> _What is expected_
Copy out the data exactly, leaving the pictures behind.

> _Source material_
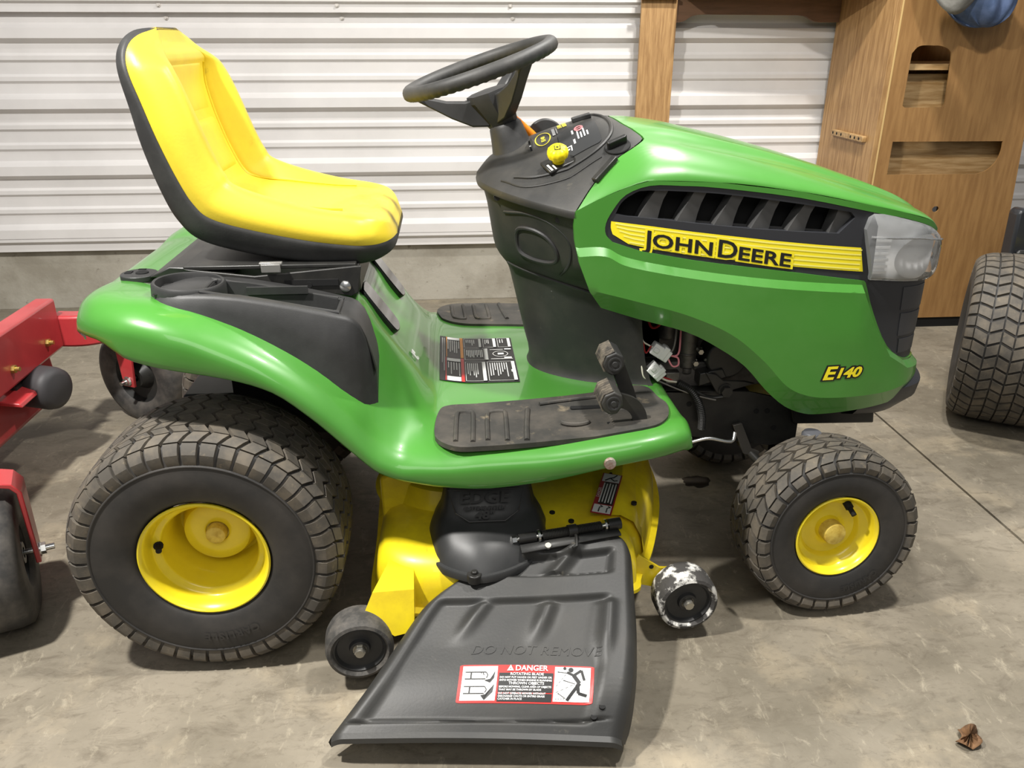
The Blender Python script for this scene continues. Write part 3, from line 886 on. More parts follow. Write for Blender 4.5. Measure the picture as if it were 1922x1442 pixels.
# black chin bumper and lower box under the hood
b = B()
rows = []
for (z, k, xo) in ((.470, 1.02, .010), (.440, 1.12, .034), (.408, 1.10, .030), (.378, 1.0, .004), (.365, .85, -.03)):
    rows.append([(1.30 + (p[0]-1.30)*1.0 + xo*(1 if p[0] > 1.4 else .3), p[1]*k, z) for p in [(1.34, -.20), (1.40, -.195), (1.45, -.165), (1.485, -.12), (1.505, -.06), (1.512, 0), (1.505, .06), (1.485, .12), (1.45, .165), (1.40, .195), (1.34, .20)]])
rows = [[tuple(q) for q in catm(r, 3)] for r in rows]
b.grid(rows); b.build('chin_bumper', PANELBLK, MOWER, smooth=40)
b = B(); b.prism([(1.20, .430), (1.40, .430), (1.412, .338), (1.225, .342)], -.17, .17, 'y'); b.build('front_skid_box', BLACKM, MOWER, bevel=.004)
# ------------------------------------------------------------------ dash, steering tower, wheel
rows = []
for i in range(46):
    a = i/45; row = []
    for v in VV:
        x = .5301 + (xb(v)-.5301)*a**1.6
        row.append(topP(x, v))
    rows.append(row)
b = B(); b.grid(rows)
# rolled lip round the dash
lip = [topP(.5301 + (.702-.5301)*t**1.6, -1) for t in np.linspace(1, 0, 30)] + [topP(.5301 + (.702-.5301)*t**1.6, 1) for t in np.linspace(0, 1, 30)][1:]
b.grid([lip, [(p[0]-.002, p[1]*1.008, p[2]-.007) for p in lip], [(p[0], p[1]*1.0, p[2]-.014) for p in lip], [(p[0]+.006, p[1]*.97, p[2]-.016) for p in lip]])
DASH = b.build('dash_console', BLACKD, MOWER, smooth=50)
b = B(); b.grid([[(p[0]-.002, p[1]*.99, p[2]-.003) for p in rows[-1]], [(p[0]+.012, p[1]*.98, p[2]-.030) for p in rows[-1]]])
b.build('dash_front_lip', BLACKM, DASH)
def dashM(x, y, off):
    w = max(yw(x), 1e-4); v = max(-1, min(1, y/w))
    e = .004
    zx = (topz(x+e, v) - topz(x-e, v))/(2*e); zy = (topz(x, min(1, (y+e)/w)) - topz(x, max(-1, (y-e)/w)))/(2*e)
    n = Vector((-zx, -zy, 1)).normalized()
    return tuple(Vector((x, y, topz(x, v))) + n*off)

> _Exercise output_
The Blender Python script for this scene continues. Write part 3, from line 886 on. More parts follow. Write for Blender 4.5. Measure the picture as if it were 1922x1442 pixels.
# black chin bumper and lower box under the hood
b = B()
rows = []
for (z, k, xo) in ((.470, 1.02, .010), (.440, 1.12, .034), (.408, 1.10, .030), (.378, 1.0, .004), (.365, .85, -.03)):
    rows.append([(1.30 + (p[0]-1.30)*1.0 + xo*(1 if p[0] > 1.4 else .3), p[1]*k, z) for p in [(1.34, -.20), (1.40, -.195), (1.45, -.165), (1.485, -.12), (1.505, -.06), (1.512, 0), (1.505, .06), (1.485, .12), (1.45, .165), (1.40, .195), (1.34, .20)]])
rows = [[tuple(q) for q in catm(r, 3)] for r in rows]
b.grid(rows); b.build('chin_bumper', PANELBLK, MOWER, smooth=40)
b = B(); b.prism([(1.20, .430), (1.40, .430), (1.412, .338), (1.225, .342)], -.17, .17, 'y'); b.build('front_skid_box', BLACKM, MOWER, bevel=.004)
# ------------------------------------------------------------------ dash, steering tower, wheel
rows = []
for i in range(46):
    a = i/45; row = []
    for v in VV:
        x = .5301 + (xb(v)-.5301)*a**1.6
        row.append(topP(x, v))
    rows.append(row)
b = B(); b.grid(rows)
# rolled lip round the dash
lip = [topP(.5301 + (.702-.5301)*t**1.6, -1) for t in np.linspace(1, 0, 30)] + [topP(.5301 + (.702-.5301)*t**1.6, 1) for t in np.linspace(0, 1, 30)][1:]
b.grid([lip, [(p[0]-.002, p[1]*1.008, p[2]-.007) for p in lip], [(p[0], p[1]*1.0, p[2]-.014) for p in lip], [(p[0]+.006, p[1]*.97, p[2]-.016) for p in lip]])
DASH = b.build('dash_console', BLACKD, MOWER, smooth=50)
b = B(); b.grid([[(p[0]-.002, p[1]*.99, p[2]-.003) for p in rows[-1]], [(p[0]+.012, p[1]*.98, p[2]-.030) for p in rows[-1]]])
b.build('dash_front_lip', BLACKM, DASH)
def dashM(x, y, off):
    w = max(yw(x), 1e-4); v = max(-1, min(1, y/w))
    e = .004
    zx = (topz(x+e, v) - topz(x-e, v))/(2*e); zy = (topz(x, min(1, (y+e)/w)) - topz(x, max(-1, (y-e)/w)))/(2*e)
    n = Vector((-zx, -zy, 1)).normalized()
    return tuple(Vector((x, y, topz(x, v))) + n*off)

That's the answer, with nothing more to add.